映画「待合室」
ストーリー
             
   山間にある寒村。過疎がすすみ、若者の姿はほとんどなく、冬になれば寒さが厳しく、
深い雪に閉ざされる町……。
 そんな町に全国各地から、自転車や徒歩、ヒッチハイクなどで来た旅人が立ち寄って、
駅の待合室に置かれた命のノートを開いてゆく。そこには、以前にここを訪れた旅人の心の叫びが記してあり、自らも、抱えている悩みや苦しみを書き残してゆく者も少なくはない。
 『何をやってもうまくいかない。
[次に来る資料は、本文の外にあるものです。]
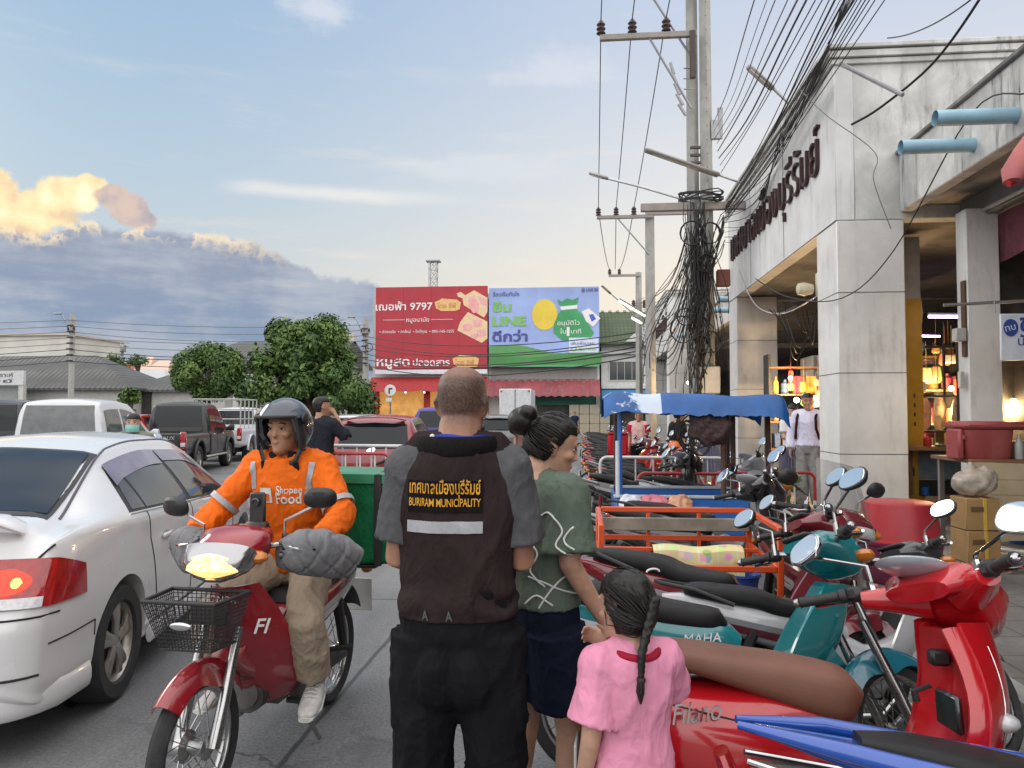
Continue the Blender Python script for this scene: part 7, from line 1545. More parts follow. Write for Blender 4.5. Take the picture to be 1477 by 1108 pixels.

生きてゆく勇気がなくなった……』
 『仕事につけず、放浪の旅を続けて、ロープで首を吊ろうとしたが失敗した』
 『会社に入社して半月。仕事に馴染めず、無断欠勤して、旅をつづけています』
そうした書き込みに、励ましの返事を書き続けているのが、駅前で酒屋を経営している夏井和代だ。
 『どんなに辛い事があっても一生懸命に生きて下さい。いつか必ずいいことがありますから』
 
 
 和代は、四十数年前に遠野から嫁いできた。当時、店は客で賑わい、みんなで明るい未来を語り合った。だが、大きく変化する時代に取り残され、昔のままの姿をとどめながら、町はさびれてゆき、やがて夏代は最愛の夫と娘を病魔と事故で失う。生きてゆく希望を失いつつも、和代は一生懸命に生きていればいつか必ずいい事があると自らを奮い立たせ、時折、楽しく過ごした夫と娘との生活を思い出しながら、笑顔を絶やさずに日々を送ってきた。さらに、和代は一人旅をしている若者の無事を案じ、おにぎりや果物を差し入れる。深くお礼を言う旅人に和代は明るく答える。
 「気にしなぐてええがら。あたり前ぇのごとしてるだけなんだもの」そのような和代を東北のお母さんと慕って、何度もこの町を訪れる若者もいる。また、結婚の報告や就職の報告をして来る者もいる。
 大雪が降り注ぐある日、国道を歩いて来た浩一が待合室で野宿した。和代はいつものように、おにぎりと温かいお茶を差し入れた。翌日、浩一はノートに次のような事を書き残して旅立った。
 妻と娘に死なれ、静岡から死ぬために歩いて来ました……。
 和代は、どこか亡き夫に似ている浩一の安否を気にしつつ、自分には何もできないと分かっていながら、励ましの言葉をつづるのだった。
 



 
             
 


 

 さらに和代が気にかけていたのは、地元に住む晶子だった。多感な年頃の晶子は和代に反発するかのように、匿名で、こんな町で一生懸命に生きていればいい事があるなんて信じられませんと、ノートに書く。和代はそれが晶子のものだと知りつつも返事を書く事ができなかった。自分の娘のように幼いころから可愛がってきた晶子に、いい加減な事など言えなかったからだ。雪に閉ざされた何も無いこの町に、若者がどうして希望を見いだせるのか……。
 さらに、親しく付き合っていた近所の旦那が病に倒れた。また一人、この町から消えてゆく……。
 沈む和代に追い打ちをかけるように、ある日、待合室から忽然と命のノートが消えた。 張り合いを失って愕然とする和代は、強烈な孤独感と、忍び寄る老いを感じ、胸中に望郷の思いを膨らませる。独り暮らしをしている母に会おう……。
 翌日、和代を落ち込ませた原因は自分にもあると感じた晶子は様子を見にいくが、店は臨時休業していた。だが、玄関先で雪かきをしている一人の男の姿があった。それは、死ぬために歩くとノートに書き残していった浩一だった。
 遠野に里帰りした和代に対して、娘の心情を見透かしていたように母は言い放った。
 直ぐに帰って、店を開けるんだよ……。
 その言葉の奥には冷たさよりも、孤独と老いと正面から立ち向かって生きている母の毅然とした態度が滲んでいた。己の甘さを悟った和代が夜遅く無人の待合室に帰ると、冷えきった体と心を温めてくれたのは、和代が気にかけていた晶子と浩一からの思いもよらぬ置き土産だった。それは、何年も励ましの返事を書き続けた和代への、二人からの何よりもの心のプレゼントだった……。